My husband acts like a small child refusing responsibilities and even to look after himself. I feel so lonely in this marriage. Is there a chance for us?
asked by Bozyslawa 2 years ago
flagDaniel Carter says
Either get both of you into marriage counseling, or dump him before you're in the marriage so long that dividing your assets is going to be like separating conjoined twins. If he won't go into counseling, show him the door. Today. However, it's probably wise to accept that marriage problems are generally a two-way street. Both parties need to act in good faith and be willing to work on the problems associated with putting lives together for a life-time. If there's no willingness, then call it quits now. Don't prolong the inevitable.
kmackey32 says
I felt the same way. I left my husband for a long time, like 6 months and was even with someone else.
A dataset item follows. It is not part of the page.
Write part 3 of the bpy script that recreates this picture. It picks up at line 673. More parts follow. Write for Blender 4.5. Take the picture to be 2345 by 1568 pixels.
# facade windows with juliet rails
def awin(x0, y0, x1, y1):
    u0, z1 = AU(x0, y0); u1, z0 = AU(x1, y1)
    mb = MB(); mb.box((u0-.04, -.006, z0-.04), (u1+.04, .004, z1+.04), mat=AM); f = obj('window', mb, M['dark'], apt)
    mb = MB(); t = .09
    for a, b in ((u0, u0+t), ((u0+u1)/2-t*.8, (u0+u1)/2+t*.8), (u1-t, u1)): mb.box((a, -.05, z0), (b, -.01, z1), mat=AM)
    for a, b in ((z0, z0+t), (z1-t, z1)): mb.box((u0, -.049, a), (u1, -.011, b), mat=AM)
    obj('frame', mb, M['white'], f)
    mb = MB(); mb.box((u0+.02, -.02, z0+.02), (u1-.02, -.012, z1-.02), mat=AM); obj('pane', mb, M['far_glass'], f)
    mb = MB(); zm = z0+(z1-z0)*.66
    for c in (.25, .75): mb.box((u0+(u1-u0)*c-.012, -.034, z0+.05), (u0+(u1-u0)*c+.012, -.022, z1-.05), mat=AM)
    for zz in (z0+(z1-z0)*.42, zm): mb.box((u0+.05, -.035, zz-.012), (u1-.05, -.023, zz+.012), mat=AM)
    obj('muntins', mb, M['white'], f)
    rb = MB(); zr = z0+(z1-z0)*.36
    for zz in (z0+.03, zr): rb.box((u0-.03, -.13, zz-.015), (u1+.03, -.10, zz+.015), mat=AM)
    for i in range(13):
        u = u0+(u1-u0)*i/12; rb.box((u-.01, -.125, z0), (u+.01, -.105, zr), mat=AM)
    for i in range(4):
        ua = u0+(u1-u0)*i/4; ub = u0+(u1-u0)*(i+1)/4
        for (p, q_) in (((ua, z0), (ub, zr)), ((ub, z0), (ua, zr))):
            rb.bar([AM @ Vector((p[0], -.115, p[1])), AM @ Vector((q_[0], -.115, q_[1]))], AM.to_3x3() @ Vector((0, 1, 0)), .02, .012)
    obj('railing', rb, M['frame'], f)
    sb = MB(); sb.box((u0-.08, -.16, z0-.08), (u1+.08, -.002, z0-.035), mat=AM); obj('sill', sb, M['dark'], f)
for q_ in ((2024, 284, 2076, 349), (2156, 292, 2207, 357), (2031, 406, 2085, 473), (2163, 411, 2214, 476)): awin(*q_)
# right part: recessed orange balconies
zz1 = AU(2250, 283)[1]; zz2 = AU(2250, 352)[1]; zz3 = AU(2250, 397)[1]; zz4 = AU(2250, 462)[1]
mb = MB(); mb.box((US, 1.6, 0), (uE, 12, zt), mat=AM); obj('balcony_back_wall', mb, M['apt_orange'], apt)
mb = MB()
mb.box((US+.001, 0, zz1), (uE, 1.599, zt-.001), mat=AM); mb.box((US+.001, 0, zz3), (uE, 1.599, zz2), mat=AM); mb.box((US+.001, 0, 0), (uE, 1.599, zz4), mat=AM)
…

He begged me back promising things would change and he wouldn't be that way again. After being back with him less than a month everything went back to the way it used to be. I don't understand men. They promise and promise but the promises are always lies.
hinckles koma says
if you begin to see the male as a dog he no longer will seem like a husband and treat him as a dog unless he begins to change.

Melissa Peters says
Just stop. He will never take care of himself as long as you are there to do it for him. So stop cooking, picking up after him etc. Yes, the dishes may pile up, but eventually he will have to either step up or at least discuss it with you.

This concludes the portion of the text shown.